Python is a great option because it is high-level, easy to pick up, powerful and has a library for anything they are interested in pursuing. Something like streamlit is cool because you can write a small amount of code to build a useful web app that you can interact with. For data viz related things, Jupyter + Python (maybe Pandas, not SciPy or NumPy unless that sort of math is specifically interesting to them)
Javascript and webdev is also a decent option since you can build such interesting and shareable web apps quickly, but the frameworks and scaffolding can be intimidating and painful.
I would work backwards from a project/interest and pick a high-level language where it's easy to get a good enough solution and create something that feels like an accomplishment. I would want to teach both programming as well as the joy of programming.
> Javascript and webdev is also a decent option since you can build such interesting and shareable web apps quickly, but the frameworks and scaffolding can be intimidating and painful.
JavaScript can be a great choice for some people as long as you don't try to build a production-level web app from the get go. Start them with a bare HTML file loaded up in the browser and only scale up from there when they start actually having the problems that the scaffolding is designed to solve.
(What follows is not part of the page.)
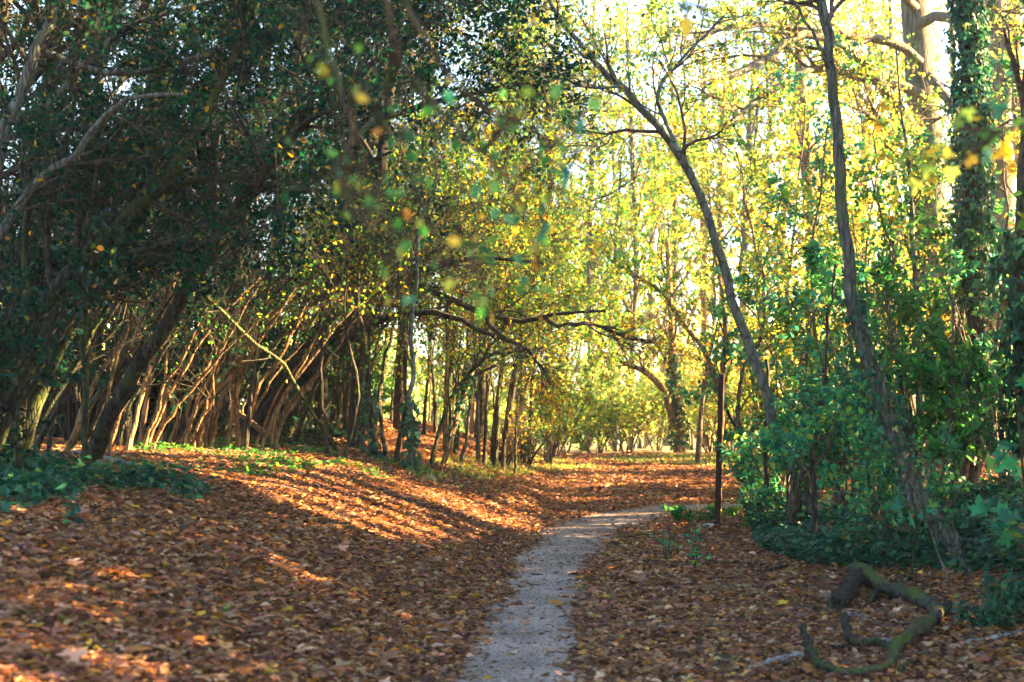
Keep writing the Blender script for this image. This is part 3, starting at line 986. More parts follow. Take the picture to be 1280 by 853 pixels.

I believe there are plenty of languages better than Python to start programming. Python provides zero interesting or unique ways to look at the world. It's like starting to teach dance with TikTok dances.
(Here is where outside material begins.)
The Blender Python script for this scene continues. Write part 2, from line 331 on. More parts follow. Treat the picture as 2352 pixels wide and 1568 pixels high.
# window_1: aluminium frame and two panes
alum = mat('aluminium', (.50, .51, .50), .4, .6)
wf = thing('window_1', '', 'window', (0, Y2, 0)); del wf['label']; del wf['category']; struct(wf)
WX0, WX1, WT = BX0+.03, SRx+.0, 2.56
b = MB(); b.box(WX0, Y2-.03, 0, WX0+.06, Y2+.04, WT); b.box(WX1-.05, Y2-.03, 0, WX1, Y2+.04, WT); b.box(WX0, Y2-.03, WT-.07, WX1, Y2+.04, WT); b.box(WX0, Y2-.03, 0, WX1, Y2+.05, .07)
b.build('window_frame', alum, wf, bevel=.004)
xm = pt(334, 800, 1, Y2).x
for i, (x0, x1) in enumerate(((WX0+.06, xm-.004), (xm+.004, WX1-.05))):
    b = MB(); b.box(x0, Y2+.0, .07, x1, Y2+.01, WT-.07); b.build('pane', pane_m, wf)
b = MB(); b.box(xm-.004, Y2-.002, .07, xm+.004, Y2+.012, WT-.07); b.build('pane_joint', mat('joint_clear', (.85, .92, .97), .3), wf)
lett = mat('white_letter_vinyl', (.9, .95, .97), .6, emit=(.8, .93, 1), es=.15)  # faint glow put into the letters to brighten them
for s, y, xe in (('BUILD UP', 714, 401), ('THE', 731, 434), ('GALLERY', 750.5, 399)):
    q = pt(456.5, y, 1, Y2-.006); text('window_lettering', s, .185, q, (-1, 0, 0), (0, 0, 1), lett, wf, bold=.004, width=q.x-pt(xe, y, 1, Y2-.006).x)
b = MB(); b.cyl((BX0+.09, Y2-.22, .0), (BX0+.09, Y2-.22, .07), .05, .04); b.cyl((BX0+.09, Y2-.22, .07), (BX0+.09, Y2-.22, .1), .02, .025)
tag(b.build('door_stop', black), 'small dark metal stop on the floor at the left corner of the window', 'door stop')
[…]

Even if that was the case, it might actually be desirable. I think you can't appreciate the uniqueness in the other cases if you haven't met the general purpose mainstream.
Javascript and webdev is also a decent option since you can build such interesting and shareable web apps quickly, but the frameworks and scaffolding can be intimidating and painful.
I would work backwards from a project/interest and pick a high-level language where it's easy to get a good enough solution and create something that feels like an accomplishment. I would want to teach both programming as well as the joy of programming.